GIVEN INSTRUCTION | Output a verbatim copy of the data, cut off after the line that contains "RM = np.array([_X, _Y, _Z])".

MATERIAL |
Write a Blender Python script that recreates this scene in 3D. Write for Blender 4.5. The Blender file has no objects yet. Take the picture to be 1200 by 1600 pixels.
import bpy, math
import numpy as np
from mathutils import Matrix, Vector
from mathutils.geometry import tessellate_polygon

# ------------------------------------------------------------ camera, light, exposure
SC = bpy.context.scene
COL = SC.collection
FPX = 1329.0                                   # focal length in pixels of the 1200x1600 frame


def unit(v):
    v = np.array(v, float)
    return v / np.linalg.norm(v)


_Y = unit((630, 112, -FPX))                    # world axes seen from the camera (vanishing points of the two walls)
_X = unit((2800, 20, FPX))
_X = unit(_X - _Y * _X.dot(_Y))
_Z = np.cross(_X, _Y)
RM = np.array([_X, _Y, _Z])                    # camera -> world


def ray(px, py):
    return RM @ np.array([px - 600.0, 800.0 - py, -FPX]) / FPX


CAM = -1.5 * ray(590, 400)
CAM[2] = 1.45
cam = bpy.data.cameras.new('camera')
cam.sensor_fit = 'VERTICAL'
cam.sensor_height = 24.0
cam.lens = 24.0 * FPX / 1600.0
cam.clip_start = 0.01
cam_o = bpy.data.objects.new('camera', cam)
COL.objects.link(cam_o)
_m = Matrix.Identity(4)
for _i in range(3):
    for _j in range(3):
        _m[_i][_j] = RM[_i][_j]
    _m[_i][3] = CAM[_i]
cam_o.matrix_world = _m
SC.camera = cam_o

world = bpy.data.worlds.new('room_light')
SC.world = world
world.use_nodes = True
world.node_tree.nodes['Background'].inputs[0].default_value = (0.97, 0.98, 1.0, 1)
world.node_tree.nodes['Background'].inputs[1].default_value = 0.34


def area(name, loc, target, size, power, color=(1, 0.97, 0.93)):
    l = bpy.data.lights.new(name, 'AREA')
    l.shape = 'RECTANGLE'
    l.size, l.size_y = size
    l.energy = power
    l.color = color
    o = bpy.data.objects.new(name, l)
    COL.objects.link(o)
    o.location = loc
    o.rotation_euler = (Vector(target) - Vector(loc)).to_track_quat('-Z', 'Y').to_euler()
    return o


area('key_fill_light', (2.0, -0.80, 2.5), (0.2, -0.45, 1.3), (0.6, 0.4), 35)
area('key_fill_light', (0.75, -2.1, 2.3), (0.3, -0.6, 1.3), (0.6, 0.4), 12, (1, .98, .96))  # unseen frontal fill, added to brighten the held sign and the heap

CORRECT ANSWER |
Write a Blender Python script that recreates this scene in 3D. Write for Blender 4.5. The Blender file has no objects yet. Take the picture to be 1200 by 1600 pixels.
import bpy, math
import numpy as np
from mathutils import Matrix, Vector
from mathutils.geometry import tessellate_polygon

# ------------------------------------------------------------ camera, light, exposure
SC = bpy.context.scene
COL = SC.collection
FPX = 1329.0                                   # focal length in pixels of the 1200x1600 frame


def unit(v):
    v = np.array(v, float)
    return v / np.linalg.norm(v)


_Y = unit((630, 112, -FPX))                    # world axes seen from the camera (vanishing points of the two walls)
_X = unit((2800, 20, FPX))
_X = unit(_X - _Y * _X.dot(_Y))
_Z = np.cross(_X, _Y)
RM = np.array([_X, _Y, _Z])                    # camera -> world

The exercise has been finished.